▸ Data block:
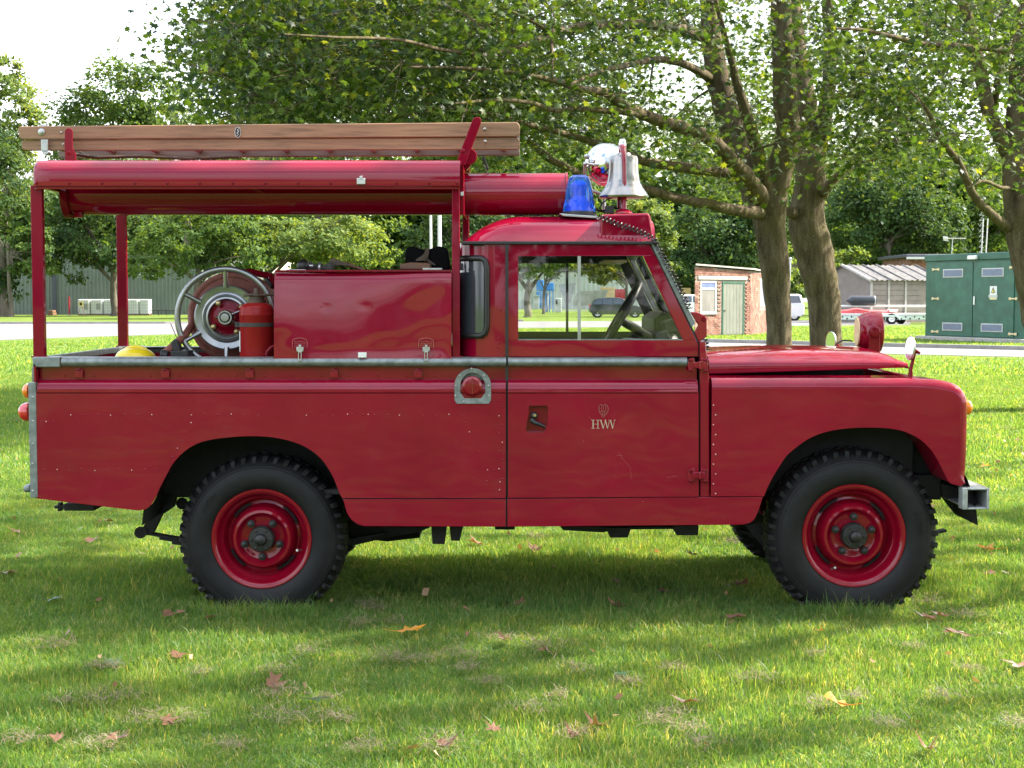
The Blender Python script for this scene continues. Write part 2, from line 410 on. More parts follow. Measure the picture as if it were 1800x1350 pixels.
# ================================================================ the setting
gx = np.linspace(-320, 320, 65); gy = np.linspace(-160, 480, 65)
V = np.array([(x, y, 0.0) for x in gx for y in gy]); n = 65
Fq = np.array([(i*n+j, (i+1)*n+j, (i+1)*n+j+1, i*n+j+1) for i in range(n-1) for j in range(n-1)])
lawn = np_mesh('lawn', V, Fq, 'lawn_soil'); lawn['kind'] = 'structure'; lawn['label'] = 'mown green lawn running back under the truck and trees'
def strip(name, near, far, z, mat, label):    # a sheet between two lines given on the ground
    a = [G(*p) for p in near]; b = [G(*p) for p in far]
    mb = MB(); mb.add([(p.x,p.y,z) for p in a]+[(p.x,p.y,z) for p in b], [(i, i+1, len(a)+i+1, len(a)+i) for i in range(len(a)-1)])
    o = mb.build(name, mat, smooth=0); o['kind'] = 'structure'; o['label'] = label; return o
ROAD_NEAR = [(-700,625),(0,598),(150,592.5),(290,588),(480,583),(700,578),(920,576.5),(1190,574),(1600,571)]
ROAD_FAR  = [(-700,573),(0,569.5),(150,569.3),(290,569),(480,567.5),(700,565.5),(920,565),(1190,564),(1600,563)]
strip('road', ROAD_NEAR, ROAD_FAR, .004, 'asphalt', 'pale grey road crossing behind the truck on the left')
near2 = [(560,581),(700,594),(860,606),(1020,611),(1240,614),(1500,621),(1800,628),(2300,640),(3000,660)]
far2  = [(690,578.5),(780,587),(900,597.5),(1050,599.5),(1240,602),(1500,608.5),(1800,616),(2300,628),(3000,646)]
strip('road', near2, far2, .008, 'asphalt', 'pale grey road passing behind the bonnet on the right')
def kerb(line, label):
    mb = MB(); pts = [G(*p) for p in line]
    for a, b in zip(pts, pts[1:]):
        d = (b-a).normalized(); q = Vector((-d.y, d.x, 0)); q = q if q.y > 0 else -q
        mb.obox((a+b)/2+q*.09+Vector((0,0,.03)), (b-a)/2, q*.08, (0,0,.09))
    o = mb.build('kerb', 'kerb_stone', smooth=0); o['kind'] = 'structure'; o['label'] = label
kerb(far2[2:], 'low stone kerb along the far edge of the right road'); kerb(ROAD_FAR[:7], 'low stone kerb along the far edge of the left road')
# ================================================================ the fire truck
W = 1.68                                      # body width; near skin on the plane Y = 0
T = thing('fire_truck', 'red vintage off-road fire engine with bell, hose reel and ladder rack, parked on the lawn', 'fire truck', (0.2, W/2, 0))
def X(px, Y=0.0): return P(px, 523, Y).x
def Z(py, Y=0.0): return P(900, py, Y).z
def arc(cy, cz, r, a0, a1, n=8): return [(cy+r*math.cos(R(a0+(a1-a0)*i/n)), cz+r*math.sin(R(a0+(a1-a0)*i/n))) for i in range(n+1)]
def shoulder(x0, x1, both=True):              # rounded shoulder, ledge and upright band below the capping
    z1, z2, z3 = Z(690), Z(668), Z(646)
    r = .045
    prof = [(0, z1-.004), (0, z1+.004)]+[(r-r*math.cos(R(a)), z2-r+r*math.sin(R(a))) for a in (0,15,30,45,60,75,90)]
    prof = [(0, z1-.004), (0, z2-r)]+prof[3:]+[(.052, z2+.001), (.052, z2+.004), (.052, z3+.01)]
    return MB().sweepx(prof, x0, x1)
arch_r = cr([(601,875.5),(594,860),(583.6,834.7),(564,806),(535.5,785),(500,772.5),(460,767),(416,767.5),(363,774.5),(331,788.5),(306,812),(290,840),(281,857),(272,877),(264,889),(255,895),(244,897.5)], 4)
tub = MB(); tub.plate([(62,690),(889,690),(889,875.5)]+arch_r+[(230,896),(62,876)], 0, .02)
sh = shoulder(X(62), X(889)); tub.add(sh.v, sh.f)
tub.mirror(W/2)
MB().box(X(57), X(60), .0, W, Z(874), Z(640)).build('tailgate', 'red_paint', T, smooth=0)
MB().box(X(60), X(879), .42, W-.42, .78, .80).build('bed_floor', 'galvanised', T, smooth=0)
MB().box(X(880), X(888), .06, W-.06, .45, Z(632)).build('bed_bulkhead', 'red_paint', T, smooth=0)
TB = tub.build('body_tub', 'red_paint', T, smooth=30, wn=True, label='red rear body side with rivets and wheel arch')
s1 = MB(); s1.plate([(889,877.5)]+[(889,926),(642,925)]+cr([(642,925),(632,923),(623,918),(615,910),(609,899),(603,877.5)],3)[1:], .004, .02); s1.mirror(W/2)
s1.build('sill_panel', 'red_paint', T, bevel=.002)
s2 = MB(); s2.plate([(892,877)]+[(1341,873)]+cr([(1341,873),(1336,890),(1330,906),(1322,917),(1310,921.5),(1298,922.5)],3)[1:]+[(892,926)], .004, .02); s2.mirror(W/2)
s2.build('sill_panel', 'red_paint', T, bevel=.002)
# galvanised cappings and corner strip
def rail(name, x0, x1, ya=628, yb=645):
    z0, z1 = Z(yb, .02), Z(ya, .02); cz = (z0+z1)/2; h = (z1-z0)/2
    prof = [(.065, z0), (.03, z0)]+[(.03-.028*math.cos(R(a)), cz+h*math.sin(R(a))) for a in range(-75, 80, 15)]+[(.03, z1), (.11, z1), (.11, z1-.004)]
    mb = MB().sweepx(prof, x0, x1); mb.mirror(W/2)
    return mb.build(name, 'galvanised', T, smooth=40)
rail('capping_rail', X(105), X(889.5)); rail('capping_rail', X(893), X(1209), 628.5, 644.5)
mb = MB(); mb.pbox(57, 104.5, 627.5, 645.5, .0, .12); mb.mirror(W/2).build('corner_capping', 'galvanised', T, bevel=.004)
MB().box(X(57), X(66), .125, W-.125, Z(640), Z(628)).build('tail_capping', 'galvanised', T, bevel=.004)
mb = MB(); mb.pbox(53, 62.5, 672, 875, -.004, .03); mb.mirror(W/2).build('corner_strip', 'galvanised', T, bevel=.003)
mb = MB(); mb.pbox(56, 66, 645, 671, .036, .06); mb.build('corner_bracket', 'galvanised', T, bevel=.003)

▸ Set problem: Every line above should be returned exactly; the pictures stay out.

▸ Result:
The Blender Python script for this scene continues. Write part 2, from line 410 on. More parts follow. Measure the picture as if it were 1800x1350 pixels.
# ================================================================ the setting
gx = np.linspace(-320, 320, 65); gy = np.linspace(-160, 480, 65)
V = np.array([(x, y, 0.0) for x in gx for y in gy]); n = 65
Fq = np.array([(i*n+j, (i+1)*n+j, (i+1)*n+j+1, i*n+j+1) for i in range(n-1) for j in range(n-1)])
lawn = np_mesh('lawn', V, Fq, 'lawn_soil'); lawn['kind'] = 'structure'; lawn['label'] = 'mown green lawn running back under the truck and trees'
def strip(name, near, far, z, mat, label):    # a sheet between two lines given on the ground
    a = [G(*p) for p in near]; b = [G(*p) for p in far]
    mb = MB(); mb.add([(p.x,p.y,z) for p in a]+[(p.x,p.y,z) for p in b], [(i, i+1, len(a)+i+1, len(a)+i) for i in range(len(a)-1)])
    o = mb.build(name, mat, smooth=0); o['kind'] = 'structure'; o['label'] = label; return o
ROAD_NEAR = [(-700,625),(0,598),(150,592.5),(290,588),(480,583),(700,578),(920,576.5),(1190,574),(1600,571)]
ROAD_FAR  = [(-700,573),(0,569.5),(150,569.3),(290,569),(480,567.5),(700,565.5),(920,565),(1190,564),(1600,563)]
strip('road', ROAD_NEAR, ROAD_FAR, .004, 'asphalt', 'pale grey road crossing behind the truck on the left')
near2 = [(560,581),(700,594),(860,606),(1020,611),(1240,614),(1500,621),(1800,628),(2300,640),(3000,660)]
far2  = [(690,578.5),(780,587),(900,597.5),(1050,599.5),(1240,602),(1500,608.5),(1800,616),(2300,628),(3000,646)]
strip('road', near2, far2, .008, 'asphalt', 'pale grey road passing behind the bonnet on the right')
def kerb(line, label):
    mb = MB(); pts = [G(*p) for p in line]
    for a, b in zip(pts, pts[1:]):
        d = (b-a).normalized(); q = Vector((-d.y, d.x, 0)); q = q if q.y > 0 else -q
        mb.obox((a+b)/2+q*.09+Vector((0,0,.03)), (b-a)/2, q*.08, (0,0,.09))
    o = mb.build('kerb', 'kerb_stone', smooth=0); o['kind'] = 'structure'; o['label'] = label
kerb(far2[2:], 'low stone kerb along the far edge of the right road'); kerb(ROAD_FAR[:7], 'low stone kerb along the far edge of the left road')
# ================================================================ the fire truck
W = 1.68                                      # body width; near skin on the plane Y = 0
T = thing('fire_truck', 'red vintage off-road fire engine with bell, hose reel and ladder rack, parked on the lawn', 'fire truck', (0.2, W/2, 0))
def X(px, Y=0.0): return P(px, 523, Y).x
def Z(py, Y=0.0): return P(900, py, Y).z
def arc(cy, cz, r, a0, a1, n=8): return [(cy+r*math.cos(R(a0+(a1-a0)*i/n)), cz+r*math.sin(R(a0+(a1-a0)*i/n))) for i in range(n+1)]
def shoulder(x0, x1, both=True):              # rounded shoulder, ledge and upright band below the capping
    z1, z2, z3 = Z(690), Z(668), Z(646)
    r = .045
    prof = [(0, z1-.004), (0, z1+.004)]+[(r-r*math.cos(R(a)), z2-r+r*math.sin(R(a))) for a in (0,15,30,45,60,75,90)]
    prof = [(0, z1-.004), (0, z2-r)]+prof[3:]+[(.052, z2+.001), (.052, z2+.004), (.052, z3+.01)]
    return MB().sweepx(prof, x0, x1)
arch_r = cr([(601,875.5),(594,860),(583.6,834.7),(564,806),(535.5,785),(500,772.5),(460,767),(416,767.5),(363,774.5),(331,788.5),(306,812),(290,840),(281,857),(272,877),(264,889),(255,895),(244,897.5)], 4)
tub = MB(); tub.plate([(62,690),(889,690),(889,875.5)]+arch_r+[(230,896),(62,876)], 0, .02)
sh = shoulder(X(62), X(889)); tub.add(sh.v, sh.f)
tub.mirror(W/2)
MB().box(X(57), X(60), .0, W, Z(874), Z(640)).build('tailgate', 'red_paint', T, smooth=0)
MB().box(X(60), X(879), .42, W-.42, .78, .80).build('bed_floor', 'galvanised', T, smooth=0)
MB().box(X(880), X(888), .06, W-.06, .45, Z(632)).build('bed_bulkhead', 'red_paint', T, smooth=0)
TB = tub.build('body_tub', 'red_paint', T, smooth=30, wn=True, label='red rear body side with rivets and wheel arch')
s1 = MB(); s1.plate([(889,877.5)]+[(889,926),(642,925)]+cr([(642,925),(632,923),(623,918),(615,910),(609,899),(603,877.5)],3)[1:], .004, .02); s1.mirror(W/2)
s1.build('sill_panel', 'red_paint', T, bevel=.002)
s2 = MB(); s2.plate([(892,877)]+[(1341,873)]+cr([(1341,873),(1336,890),(1330,906),(1322,917),(1310,921.5),(1298,922.5)],3)[1:]+[(892,926)], .004, .02); s2.mirror(W/2)
s2.build('sill_panel', 'red_paint', T, bevel=.002)
# galvanised cappings and corner strip
def rail(name, x0, x1, ya=628, yb=645):
    z0, z1 = Z(yb, .02), Z(ya, .02); cz = (z0+z1)/2; h = (z1-z0)/2
    prof = [(.065, z0), (.03, z0)]+[(.03-.028*math.cos(R(a)), cz+h*math.sin(R(a))) for a in range(-75, 80, 15)]+[(.03, z1), (.11, z1), (.11, z1-.004)]
    mb = MB().sweepx(prof, x0, x1); mb.mirror(W/2)
    return mb.build(name, 'galvanised', T, smooth=40)
rail('capping_rail', X(105), X(889.5)); rail('capping_rail', X(893), X(1209), 628.5, 644.5)
mb = MB(); mb.pbox(57, 104.5, 627.5, 645.5, .0, .12); mb.mirror(W/2).build('corner_capping', 'galvanised', T, bevel=.004)
MB().box(X(57), X(66), .125, W-.125, Z(640), Z(628)).build('tail_capping', 'galvanised', T, bevel=.004)
mb = MB(); mb.pbox(53, 62.5, 672, 875, -.004, .03); mb.mirror(W/2).build('corner_strip', 'galvanised', T, bevel=.003)
mb = MB(); mb.pbox(56, 66, 645, 671, .036, .06); mb.build('corner_bracket', 'galvanised', T, bevel=.003)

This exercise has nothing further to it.